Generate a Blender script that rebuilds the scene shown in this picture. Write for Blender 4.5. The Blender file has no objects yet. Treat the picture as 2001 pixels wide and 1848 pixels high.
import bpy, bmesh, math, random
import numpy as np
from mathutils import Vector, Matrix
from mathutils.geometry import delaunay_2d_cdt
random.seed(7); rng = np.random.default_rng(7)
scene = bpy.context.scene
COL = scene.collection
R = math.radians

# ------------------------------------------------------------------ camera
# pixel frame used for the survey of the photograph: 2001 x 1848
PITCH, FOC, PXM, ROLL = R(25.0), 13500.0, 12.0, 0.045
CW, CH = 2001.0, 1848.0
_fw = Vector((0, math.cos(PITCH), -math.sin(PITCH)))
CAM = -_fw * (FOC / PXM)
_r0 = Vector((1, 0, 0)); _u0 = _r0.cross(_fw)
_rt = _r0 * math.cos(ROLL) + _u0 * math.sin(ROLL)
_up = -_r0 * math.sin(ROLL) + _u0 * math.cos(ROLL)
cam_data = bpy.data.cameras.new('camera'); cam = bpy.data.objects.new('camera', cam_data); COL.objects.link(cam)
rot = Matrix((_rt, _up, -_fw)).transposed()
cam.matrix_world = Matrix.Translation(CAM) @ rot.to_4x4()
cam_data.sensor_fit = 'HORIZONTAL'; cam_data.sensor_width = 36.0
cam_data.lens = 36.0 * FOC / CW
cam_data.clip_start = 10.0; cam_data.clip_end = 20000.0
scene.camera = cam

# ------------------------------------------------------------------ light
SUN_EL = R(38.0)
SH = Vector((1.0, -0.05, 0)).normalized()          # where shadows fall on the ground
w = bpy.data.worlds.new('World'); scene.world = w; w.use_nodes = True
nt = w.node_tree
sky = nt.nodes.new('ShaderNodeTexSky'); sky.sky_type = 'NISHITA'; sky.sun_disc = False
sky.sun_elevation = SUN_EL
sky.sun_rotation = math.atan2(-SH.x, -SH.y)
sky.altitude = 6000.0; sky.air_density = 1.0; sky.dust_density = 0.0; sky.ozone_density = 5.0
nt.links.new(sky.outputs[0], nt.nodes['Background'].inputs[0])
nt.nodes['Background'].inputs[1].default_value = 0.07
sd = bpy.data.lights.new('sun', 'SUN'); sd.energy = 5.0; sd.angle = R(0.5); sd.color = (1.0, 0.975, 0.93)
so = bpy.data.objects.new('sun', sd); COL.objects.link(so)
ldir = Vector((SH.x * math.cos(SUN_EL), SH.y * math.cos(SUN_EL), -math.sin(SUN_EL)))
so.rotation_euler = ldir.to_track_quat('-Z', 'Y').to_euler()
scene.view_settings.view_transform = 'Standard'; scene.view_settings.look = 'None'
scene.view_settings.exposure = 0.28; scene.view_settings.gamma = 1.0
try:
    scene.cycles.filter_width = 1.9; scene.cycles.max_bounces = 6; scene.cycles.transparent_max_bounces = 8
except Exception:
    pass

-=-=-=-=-

__DIRECTIVE__. Copy all of the data. Keep every word exactly as it is.

__RESULT BELOW__.
Generate a Blender script that rebuilds the scene shown in this picture. Write for Blender 4.5. The Blender file has no objects yet. Treat the picture as 2001 pixels wide and 1848 pixels high.
import bpy, bmesh, math, random
import numpy as np
from mathutils import Vector, Matrix
from mathutils.geometry import delaunay_2d_cdt
random.seed(7); rng = np.random.default_rng(7)
scene = bpy.context.scene
COL = scene.collection
R = math.radians

# ------------------------------------------------------------------ camera
# pixel frame used for the survey of the photograph: 2001 x 1848
PITCH, FOC, PXM, ROLL = R(25.0), 13500.0, 12.0, 0.045
CW, CH = 2001.0, 1848.0
_fw = Vector((0, math.cos(PITCH), -math.sin(PITCH)))
CAM = -_fw * (FOC / PXM)
_r0 = Vector((1, 0, 0)); _u0 = _r0.cross(_fw)
_rt = _r0 * math.cos(ROLL) + _u0 * math.sin(ROLL)
_up = -_r0 * math.sin(ROLL) + _u0 * math.cos(ROLL)
cam_data = bpy.data.cameras.new('camera'); cam = bpy.data.objects.new('camera', cam_data); COL.objects.link(cam)
rot = Matrix((_rt, _up, -_fw)).transposed()
cam.matrix_world = Matrix.Translation(CAM) @ rot.to_4x4()
cam_data.sensor_fit = 'HORIZONTAL'; cam_data.sensor_width = 36.0
cam_data.lens = 36.0 * FOC / CW
cam_data.clip_start = 10.0; cam_data.clip_end = 20000.0
scene.camera = cam

# ------------------------------------------------------------------ light
SUN_EL = R(38.0)
SH = Vector((1.0, -0.05, 0)).normalized()          # where shadows fall on the ground
w = bpy.data.worlds.new('World'); scene.world = w; w.use_nodes = True
nt = w.node_tree
sky = nt.nodes.new('ShaderNodeTexSky'); sky.sky_type = 'NISHITA'; sky.sun_disc = False
sky.sun_elevation = SUN_EL
sky.sun_rotation = math.atan2(-SH.x, -SH.y)
sky.altitude = 6000.0; sky.air_density = 1.0; sky.dust_density = 0.0; sky.ozone_density = 5.0
nt.links.new(sky.outputs[0], nt.nodes['Background'].inputs[0])
nt.nodes['Background'].inputs[1].default_value = 0.07
sd = bpy.data.lights.new('sun', 'SUN'); sd.energy = 5.0; sd.angle = R(0.5); sd.color = (1.0, 0.975, 0.93)
so = bpy.data.objects.new('sun', sd); COL.objects.link(so)
ldir = Vector((SH.x * math.cos(SUN_EL), SH.y * math.cos(SUN_EL), -math.sin(SUN_EL)))
so.rotation_euler = ldir.to_track_quat('-Z', 'Y').to_euler()
scene.view_settings.view_transform = 'Standard'; scene.view_settings.look = 'None'
scene.view_settings.exposure = 0.28; scene.view_settings.gamma = 1.0
try:
    scene.cycles.filter_width = 1.9; scene.cycles.max_bounces = 6; scene.cycles.transparent_max_bounces = 8
except Exception:
    pass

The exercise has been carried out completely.